■ **DATA PROVIDED**
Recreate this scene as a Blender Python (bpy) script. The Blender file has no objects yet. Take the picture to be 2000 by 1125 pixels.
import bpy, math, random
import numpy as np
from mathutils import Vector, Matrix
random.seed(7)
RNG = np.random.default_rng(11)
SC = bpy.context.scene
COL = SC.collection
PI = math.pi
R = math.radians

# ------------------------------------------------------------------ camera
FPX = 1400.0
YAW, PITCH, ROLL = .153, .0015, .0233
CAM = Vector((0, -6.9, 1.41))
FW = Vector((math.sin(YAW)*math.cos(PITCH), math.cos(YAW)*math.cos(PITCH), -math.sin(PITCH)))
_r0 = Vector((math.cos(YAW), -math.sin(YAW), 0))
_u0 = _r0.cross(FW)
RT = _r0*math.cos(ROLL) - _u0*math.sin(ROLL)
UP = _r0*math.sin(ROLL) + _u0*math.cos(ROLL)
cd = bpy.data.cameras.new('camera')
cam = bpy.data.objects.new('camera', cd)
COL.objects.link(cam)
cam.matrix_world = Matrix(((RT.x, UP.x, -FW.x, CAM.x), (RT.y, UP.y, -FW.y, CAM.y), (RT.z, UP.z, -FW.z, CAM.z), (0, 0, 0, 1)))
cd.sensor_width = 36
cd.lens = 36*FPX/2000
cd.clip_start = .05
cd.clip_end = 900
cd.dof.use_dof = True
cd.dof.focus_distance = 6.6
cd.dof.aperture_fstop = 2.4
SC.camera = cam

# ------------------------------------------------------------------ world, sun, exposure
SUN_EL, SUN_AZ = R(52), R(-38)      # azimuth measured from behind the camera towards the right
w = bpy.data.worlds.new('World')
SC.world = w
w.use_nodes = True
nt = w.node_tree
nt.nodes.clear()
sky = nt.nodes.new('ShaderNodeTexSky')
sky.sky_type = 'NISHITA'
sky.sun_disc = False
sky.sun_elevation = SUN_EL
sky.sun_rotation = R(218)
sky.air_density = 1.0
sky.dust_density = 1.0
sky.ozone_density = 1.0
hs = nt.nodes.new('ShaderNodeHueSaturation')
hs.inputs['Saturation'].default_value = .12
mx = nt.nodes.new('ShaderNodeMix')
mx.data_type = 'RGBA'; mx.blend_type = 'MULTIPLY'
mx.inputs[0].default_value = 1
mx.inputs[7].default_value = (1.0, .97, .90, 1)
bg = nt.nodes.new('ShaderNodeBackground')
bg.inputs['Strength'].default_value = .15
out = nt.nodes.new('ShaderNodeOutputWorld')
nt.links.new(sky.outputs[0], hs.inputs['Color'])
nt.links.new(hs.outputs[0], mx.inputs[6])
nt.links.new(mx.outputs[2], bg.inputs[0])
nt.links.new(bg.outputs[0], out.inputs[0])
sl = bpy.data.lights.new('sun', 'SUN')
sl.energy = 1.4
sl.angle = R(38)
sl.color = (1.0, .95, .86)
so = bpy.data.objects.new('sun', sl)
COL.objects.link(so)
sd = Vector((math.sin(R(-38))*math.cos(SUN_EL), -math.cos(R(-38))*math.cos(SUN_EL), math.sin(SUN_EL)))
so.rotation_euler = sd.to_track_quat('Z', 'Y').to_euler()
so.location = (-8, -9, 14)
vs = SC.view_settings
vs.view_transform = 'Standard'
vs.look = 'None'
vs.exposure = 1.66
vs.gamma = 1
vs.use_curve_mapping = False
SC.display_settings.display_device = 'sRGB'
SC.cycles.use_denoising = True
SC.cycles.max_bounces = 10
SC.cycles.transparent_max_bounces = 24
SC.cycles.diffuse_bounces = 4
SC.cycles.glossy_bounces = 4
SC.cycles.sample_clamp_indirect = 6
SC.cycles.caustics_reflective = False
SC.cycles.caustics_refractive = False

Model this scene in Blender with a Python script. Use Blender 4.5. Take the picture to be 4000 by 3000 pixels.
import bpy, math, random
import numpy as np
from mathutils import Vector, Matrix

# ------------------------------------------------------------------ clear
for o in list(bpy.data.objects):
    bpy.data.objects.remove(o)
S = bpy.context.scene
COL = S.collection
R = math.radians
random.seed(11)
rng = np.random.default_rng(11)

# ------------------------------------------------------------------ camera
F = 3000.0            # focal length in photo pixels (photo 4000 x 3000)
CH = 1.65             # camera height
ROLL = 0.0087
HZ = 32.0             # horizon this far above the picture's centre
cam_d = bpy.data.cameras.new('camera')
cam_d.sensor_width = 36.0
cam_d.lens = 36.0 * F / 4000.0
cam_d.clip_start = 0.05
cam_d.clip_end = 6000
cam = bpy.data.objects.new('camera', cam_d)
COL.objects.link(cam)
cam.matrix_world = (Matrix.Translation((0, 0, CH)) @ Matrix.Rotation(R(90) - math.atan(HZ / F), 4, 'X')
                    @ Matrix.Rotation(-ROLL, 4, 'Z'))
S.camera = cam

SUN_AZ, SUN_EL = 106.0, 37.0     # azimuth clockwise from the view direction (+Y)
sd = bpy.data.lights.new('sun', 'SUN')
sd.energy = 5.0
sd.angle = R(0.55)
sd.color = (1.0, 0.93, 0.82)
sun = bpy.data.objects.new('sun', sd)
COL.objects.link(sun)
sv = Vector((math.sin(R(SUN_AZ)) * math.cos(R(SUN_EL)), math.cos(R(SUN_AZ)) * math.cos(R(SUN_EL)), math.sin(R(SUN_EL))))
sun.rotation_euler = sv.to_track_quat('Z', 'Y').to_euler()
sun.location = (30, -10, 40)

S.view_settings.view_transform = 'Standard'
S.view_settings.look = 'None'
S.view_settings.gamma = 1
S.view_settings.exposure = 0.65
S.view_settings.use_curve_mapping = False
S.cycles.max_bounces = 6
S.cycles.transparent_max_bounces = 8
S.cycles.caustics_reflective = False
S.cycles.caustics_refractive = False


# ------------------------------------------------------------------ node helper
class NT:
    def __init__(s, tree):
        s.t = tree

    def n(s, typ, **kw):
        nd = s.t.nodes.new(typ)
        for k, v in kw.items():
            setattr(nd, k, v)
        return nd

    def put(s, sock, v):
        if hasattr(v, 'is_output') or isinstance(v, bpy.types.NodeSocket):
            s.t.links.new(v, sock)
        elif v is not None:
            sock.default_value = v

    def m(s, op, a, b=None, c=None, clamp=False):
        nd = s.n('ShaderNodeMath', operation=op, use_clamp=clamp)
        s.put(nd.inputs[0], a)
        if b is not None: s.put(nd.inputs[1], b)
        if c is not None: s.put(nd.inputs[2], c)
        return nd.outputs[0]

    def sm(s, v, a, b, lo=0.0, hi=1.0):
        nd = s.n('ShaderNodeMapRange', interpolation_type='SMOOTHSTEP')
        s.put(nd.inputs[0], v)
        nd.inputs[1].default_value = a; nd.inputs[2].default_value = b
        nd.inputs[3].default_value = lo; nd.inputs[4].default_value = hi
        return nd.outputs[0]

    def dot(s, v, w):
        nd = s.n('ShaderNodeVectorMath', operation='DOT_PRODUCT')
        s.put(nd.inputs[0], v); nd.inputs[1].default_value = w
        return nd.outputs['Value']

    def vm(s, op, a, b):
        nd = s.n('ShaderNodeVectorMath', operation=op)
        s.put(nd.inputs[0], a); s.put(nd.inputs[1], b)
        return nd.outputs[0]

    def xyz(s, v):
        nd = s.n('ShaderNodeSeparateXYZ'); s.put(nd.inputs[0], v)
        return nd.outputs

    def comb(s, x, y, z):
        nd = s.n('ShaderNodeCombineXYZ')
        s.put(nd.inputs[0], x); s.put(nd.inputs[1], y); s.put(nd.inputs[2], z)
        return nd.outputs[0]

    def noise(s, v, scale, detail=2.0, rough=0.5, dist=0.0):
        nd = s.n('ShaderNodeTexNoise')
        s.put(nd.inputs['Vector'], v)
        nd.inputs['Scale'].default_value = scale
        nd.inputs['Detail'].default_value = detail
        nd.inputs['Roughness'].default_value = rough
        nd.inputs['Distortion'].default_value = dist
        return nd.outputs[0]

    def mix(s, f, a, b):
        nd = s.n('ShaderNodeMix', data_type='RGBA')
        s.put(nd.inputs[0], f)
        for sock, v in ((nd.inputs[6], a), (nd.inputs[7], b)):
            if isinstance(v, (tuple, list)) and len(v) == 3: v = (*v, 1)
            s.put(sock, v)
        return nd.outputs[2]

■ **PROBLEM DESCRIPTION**
Look above and return each line of the records exactly, from the very first through the line with "SC.camera = cam", both included.

■ **TASK SOLUTION**
Recreate this scene as a Blender Python (bpy) script. The Blender file has no objects yet. Take the picture to be 2000 by 1125 pixels.
import bpy, math, random
import numpy as np
from mathutils import Vector, Matrix
random.seed(7)
RNG = np.random.default_rng(11)
SC = bpy.context.scene
COL = SC.collection
PI = math.pi
R = math.radians

# ------------------------------------------------------------------ camera
FPX = 1400.0
YAW, PITCH, ROLL = .153, .0015, .0233
CAM = Vector((0, -6.9, 1.41))
FW = Vector((math.sin(YAW)*math.cos(PITCH), math.cos(YAW)*math.cos(PITCH), -math.sin(PITCH)))
_r0 = Vector((math.cos(YAW), -math.sin(YAW), 0))
_u0 = _r0.cross(FW)
RT = _r0*math.cos(ROLL) - _u0*math.sin(ROLL)
UP = _r0*math.sin(ROLL) + _u0*math.cos(ROLL)
cd = bpy.data.cameras.new('camera')
cam = bpy.data.objects.new('camera', cd)
COL.objects.link(cam)
cam.matrix_world = Matrix(((RT.x, UP.x, -FW.x, CAM.x), (RT.y, UP.y, -FW.y, CAM.y), (RT.z, UP.z, -FW.z, CAM.z), (0, 0, 0, 1)))
cd.sensor_width = 36
cd.lens = 36*FPX/2000
cd.clip_start = .05
cd.clip_end = 900
cd.dof.use_dof = True
cd.dof.focus_distance = 6.6
cd.dof.aperture_fstop = 2.4
SC.camera = cam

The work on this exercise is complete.